- _Exercise objective_
From the listing below, return each line that includes "script".

=== Given information ===

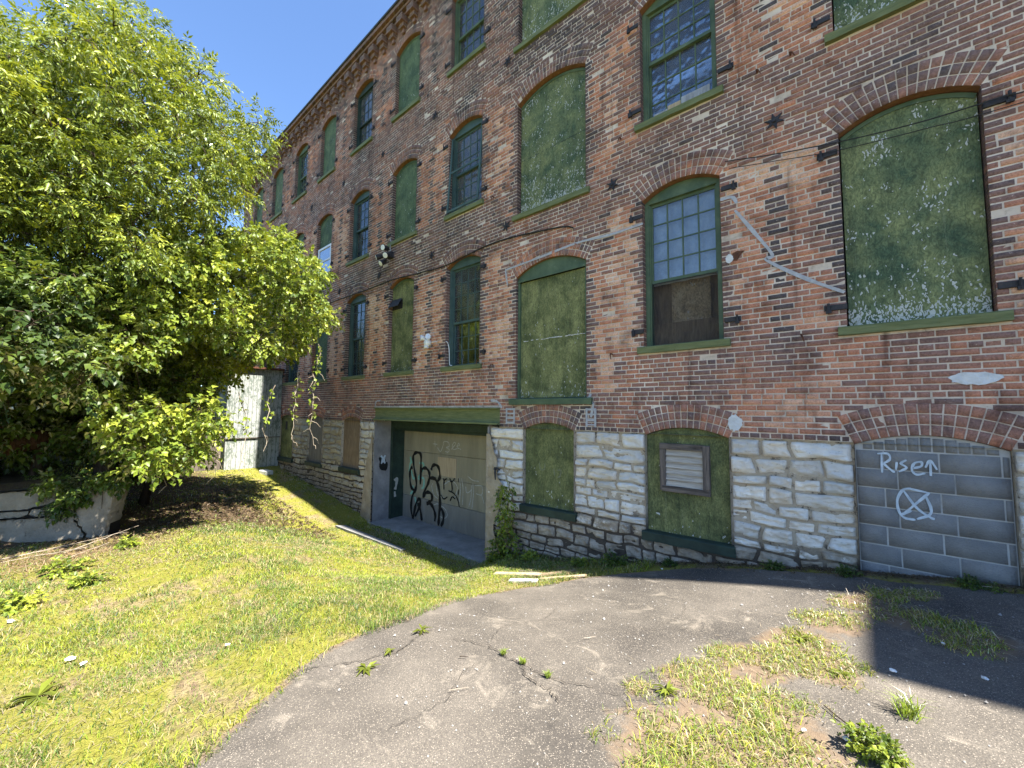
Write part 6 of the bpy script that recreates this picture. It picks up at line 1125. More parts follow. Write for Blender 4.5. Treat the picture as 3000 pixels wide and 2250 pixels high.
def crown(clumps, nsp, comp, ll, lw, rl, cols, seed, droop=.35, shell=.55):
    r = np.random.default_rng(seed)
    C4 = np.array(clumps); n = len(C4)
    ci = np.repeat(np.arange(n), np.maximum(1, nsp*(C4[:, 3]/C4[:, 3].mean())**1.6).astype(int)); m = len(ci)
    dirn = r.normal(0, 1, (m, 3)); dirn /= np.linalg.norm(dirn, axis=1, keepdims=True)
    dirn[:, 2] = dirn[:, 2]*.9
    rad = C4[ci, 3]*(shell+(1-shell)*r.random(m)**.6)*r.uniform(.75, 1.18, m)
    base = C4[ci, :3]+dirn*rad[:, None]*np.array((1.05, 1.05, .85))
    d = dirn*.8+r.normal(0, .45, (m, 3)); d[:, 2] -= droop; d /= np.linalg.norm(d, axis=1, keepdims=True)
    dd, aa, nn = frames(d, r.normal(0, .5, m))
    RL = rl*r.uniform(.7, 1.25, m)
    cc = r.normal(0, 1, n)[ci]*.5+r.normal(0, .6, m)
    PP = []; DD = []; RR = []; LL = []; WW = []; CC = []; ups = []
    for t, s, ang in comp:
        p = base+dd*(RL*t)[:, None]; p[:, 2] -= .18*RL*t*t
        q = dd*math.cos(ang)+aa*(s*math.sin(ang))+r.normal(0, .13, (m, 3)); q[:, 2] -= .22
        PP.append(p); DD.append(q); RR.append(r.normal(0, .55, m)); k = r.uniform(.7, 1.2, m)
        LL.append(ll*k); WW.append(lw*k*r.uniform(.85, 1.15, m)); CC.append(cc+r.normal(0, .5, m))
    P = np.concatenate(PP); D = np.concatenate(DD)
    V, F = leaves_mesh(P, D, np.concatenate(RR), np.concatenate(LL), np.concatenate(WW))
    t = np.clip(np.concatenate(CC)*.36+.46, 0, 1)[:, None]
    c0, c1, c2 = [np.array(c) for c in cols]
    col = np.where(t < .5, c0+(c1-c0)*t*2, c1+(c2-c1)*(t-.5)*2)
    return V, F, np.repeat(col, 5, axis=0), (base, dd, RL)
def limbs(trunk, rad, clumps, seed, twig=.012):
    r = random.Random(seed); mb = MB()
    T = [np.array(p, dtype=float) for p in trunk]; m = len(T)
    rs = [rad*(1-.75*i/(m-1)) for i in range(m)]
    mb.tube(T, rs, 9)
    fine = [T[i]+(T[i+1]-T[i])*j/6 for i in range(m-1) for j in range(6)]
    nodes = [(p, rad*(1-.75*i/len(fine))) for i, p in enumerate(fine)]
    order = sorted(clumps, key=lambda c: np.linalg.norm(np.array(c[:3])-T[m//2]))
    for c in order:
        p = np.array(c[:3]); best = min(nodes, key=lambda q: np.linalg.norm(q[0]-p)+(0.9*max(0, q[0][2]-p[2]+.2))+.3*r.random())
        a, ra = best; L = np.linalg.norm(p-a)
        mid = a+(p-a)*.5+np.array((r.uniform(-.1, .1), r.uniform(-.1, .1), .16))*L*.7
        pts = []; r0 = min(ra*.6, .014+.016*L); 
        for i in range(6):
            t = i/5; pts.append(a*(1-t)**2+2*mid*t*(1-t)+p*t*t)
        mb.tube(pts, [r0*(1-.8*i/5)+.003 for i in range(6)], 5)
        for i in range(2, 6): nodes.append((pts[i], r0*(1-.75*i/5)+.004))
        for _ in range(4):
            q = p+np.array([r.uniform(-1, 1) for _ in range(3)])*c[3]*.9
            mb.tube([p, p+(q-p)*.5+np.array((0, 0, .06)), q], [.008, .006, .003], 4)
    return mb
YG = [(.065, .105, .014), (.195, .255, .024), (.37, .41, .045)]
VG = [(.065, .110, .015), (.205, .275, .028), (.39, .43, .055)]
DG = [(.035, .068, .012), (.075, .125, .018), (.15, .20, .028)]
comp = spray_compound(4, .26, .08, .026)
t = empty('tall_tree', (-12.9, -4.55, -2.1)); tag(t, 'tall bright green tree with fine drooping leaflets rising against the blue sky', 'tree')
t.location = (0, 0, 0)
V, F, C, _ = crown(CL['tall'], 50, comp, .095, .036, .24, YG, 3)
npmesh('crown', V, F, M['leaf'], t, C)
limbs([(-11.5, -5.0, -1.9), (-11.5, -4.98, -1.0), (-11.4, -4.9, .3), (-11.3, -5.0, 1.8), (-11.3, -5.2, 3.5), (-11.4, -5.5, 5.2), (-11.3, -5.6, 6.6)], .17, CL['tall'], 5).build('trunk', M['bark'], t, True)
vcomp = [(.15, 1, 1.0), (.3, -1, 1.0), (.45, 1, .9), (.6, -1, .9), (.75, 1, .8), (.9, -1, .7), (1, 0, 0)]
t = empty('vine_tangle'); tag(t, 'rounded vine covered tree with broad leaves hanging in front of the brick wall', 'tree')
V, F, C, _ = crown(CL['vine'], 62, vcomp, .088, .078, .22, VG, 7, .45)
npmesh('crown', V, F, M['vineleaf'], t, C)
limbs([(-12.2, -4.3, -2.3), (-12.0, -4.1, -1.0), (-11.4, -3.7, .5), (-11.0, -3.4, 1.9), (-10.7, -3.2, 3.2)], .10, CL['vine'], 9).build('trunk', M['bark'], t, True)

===
=== Given information ===

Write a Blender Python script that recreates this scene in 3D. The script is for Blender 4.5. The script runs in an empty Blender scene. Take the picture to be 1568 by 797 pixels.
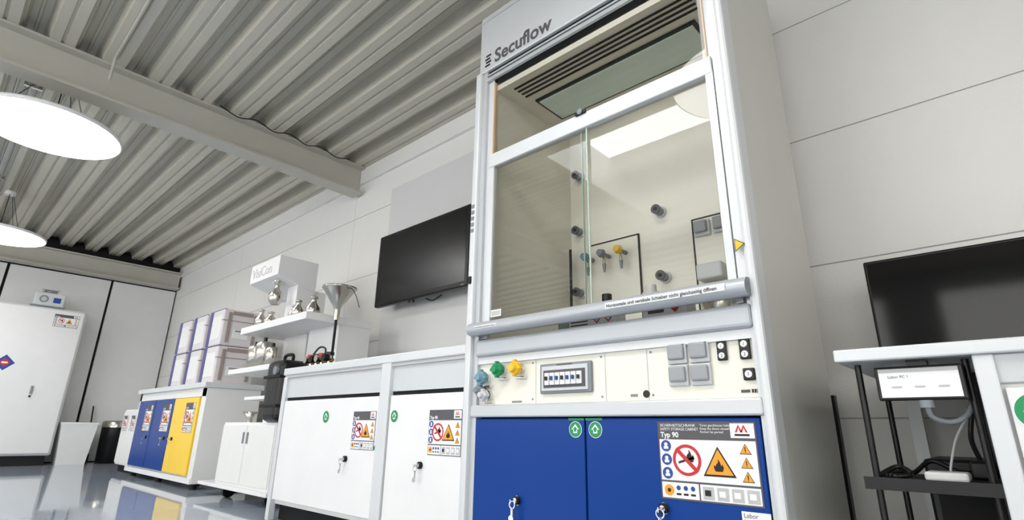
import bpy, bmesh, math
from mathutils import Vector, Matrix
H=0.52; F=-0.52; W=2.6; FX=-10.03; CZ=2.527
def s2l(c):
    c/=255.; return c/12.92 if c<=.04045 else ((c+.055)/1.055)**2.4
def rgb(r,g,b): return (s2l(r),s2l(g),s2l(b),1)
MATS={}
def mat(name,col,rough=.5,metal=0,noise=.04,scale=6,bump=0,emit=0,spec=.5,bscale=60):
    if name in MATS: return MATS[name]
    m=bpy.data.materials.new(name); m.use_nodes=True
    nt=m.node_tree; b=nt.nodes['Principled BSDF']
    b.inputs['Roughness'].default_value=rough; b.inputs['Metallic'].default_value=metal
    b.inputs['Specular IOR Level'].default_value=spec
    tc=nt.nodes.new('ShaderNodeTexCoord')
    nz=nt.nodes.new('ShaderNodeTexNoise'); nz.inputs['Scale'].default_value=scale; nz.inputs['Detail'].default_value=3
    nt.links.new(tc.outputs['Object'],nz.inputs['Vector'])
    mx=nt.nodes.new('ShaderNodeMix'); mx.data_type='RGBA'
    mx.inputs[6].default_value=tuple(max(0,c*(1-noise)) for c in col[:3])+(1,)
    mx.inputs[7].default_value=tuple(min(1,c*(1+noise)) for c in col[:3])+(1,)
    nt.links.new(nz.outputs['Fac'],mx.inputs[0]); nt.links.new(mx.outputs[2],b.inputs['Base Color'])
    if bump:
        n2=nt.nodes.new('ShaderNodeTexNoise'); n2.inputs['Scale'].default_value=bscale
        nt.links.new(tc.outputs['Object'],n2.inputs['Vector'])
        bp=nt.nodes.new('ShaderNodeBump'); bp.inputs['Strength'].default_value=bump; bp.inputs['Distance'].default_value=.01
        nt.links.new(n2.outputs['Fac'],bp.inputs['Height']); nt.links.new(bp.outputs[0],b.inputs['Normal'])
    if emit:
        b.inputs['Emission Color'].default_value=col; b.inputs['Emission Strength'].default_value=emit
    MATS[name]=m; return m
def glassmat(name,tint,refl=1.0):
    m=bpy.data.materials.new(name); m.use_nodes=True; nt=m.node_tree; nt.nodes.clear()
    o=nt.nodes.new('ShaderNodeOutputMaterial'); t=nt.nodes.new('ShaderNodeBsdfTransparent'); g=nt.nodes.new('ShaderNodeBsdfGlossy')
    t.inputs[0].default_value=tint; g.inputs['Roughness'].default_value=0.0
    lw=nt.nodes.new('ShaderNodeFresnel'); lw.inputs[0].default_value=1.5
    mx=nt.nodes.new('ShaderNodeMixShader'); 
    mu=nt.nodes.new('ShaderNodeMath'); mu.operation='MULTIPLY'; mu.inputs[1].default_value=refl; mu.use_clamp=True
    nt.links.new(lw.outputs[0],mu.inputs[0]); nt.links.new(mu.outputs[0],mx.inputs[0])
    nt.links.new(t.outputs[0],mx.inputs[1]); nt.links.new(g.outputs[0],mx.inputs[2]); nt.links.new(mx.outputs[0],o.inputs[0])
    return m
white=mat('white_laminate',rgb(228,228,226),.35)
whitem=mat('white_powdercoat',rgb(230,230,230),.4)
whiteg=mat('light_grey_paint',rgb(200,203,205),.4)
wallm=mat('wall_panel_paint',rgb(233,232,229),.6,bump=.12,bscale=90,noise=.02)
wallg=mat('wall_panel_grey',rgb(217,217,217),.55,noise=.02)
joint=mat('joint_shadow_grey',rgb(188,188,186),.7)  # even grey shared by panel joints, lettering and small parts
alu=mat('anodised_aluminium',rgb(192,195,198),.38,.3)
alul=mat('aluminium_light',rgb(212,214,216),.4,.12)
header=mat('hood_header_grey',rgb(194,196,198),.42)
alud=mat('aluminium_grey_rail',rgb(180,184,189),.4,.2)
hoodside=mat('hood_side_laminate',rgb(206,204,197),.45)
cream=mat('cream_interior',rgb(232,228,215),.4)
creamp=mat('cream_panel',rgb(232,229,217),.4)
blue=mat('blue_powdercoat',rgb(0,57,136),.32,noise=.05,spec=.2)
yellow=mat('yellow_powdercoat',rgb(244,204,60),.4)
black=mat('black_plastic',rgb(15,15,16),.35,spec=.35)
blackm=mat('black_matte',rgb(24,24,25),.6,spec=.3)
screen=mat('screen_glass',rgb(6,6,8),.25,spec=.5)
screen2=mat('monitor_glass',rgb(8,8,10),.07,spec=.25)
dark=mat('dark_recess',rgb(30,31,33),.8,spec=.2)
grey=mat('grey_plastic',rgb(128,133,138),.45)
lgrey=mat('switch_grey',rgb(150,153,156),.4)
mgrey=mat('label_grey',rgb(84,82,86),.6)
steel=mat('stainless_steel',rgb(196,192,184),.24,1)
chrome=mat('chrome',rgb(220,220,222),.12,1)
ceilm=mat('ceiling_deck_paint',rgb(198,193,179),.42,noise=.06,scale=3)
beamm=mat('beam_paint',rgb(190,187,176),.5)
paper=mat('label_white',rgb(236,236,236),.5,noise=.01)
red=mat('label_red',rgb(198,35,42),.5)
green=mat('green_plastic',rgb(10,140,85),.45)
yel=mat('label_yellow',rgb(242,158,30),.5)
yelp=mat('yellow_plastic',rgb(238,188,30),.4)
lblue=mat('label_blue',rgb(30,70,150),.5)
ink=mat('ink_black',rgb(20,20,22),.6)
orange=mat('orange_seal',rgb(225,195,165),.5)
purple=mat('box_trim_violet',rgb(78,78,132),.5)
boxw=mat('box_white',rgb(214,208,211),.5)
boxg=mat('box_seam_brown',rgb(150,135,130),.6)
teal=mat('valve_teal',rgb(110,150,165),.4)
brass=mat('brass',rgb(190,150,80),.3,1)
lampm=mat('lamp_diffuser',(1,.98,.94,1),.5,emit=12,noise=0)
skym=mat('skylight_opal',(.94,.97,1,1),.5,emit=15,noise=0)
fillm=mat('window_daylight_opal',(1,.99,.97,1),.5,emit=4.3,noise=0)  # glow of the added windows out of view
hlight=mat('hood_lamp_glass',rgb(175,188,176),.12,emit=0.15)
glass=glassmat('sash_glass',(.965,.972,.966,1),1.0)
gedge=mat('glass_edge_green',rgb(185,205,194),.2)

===

- _Expected answer_
Write part 6 of the bpy script that recreates this picture. It picks up at line 1125. More parts follow. Write for Blender 4.5. Treat the picture as 3000 pixels wide and 2250 pixels high.
Write a Blender Python script that recreates this scene in 3D. The script is for Blender 4.5. The script runs in an empty Blender scene. Take the picture to be 1568 by 797 pixels.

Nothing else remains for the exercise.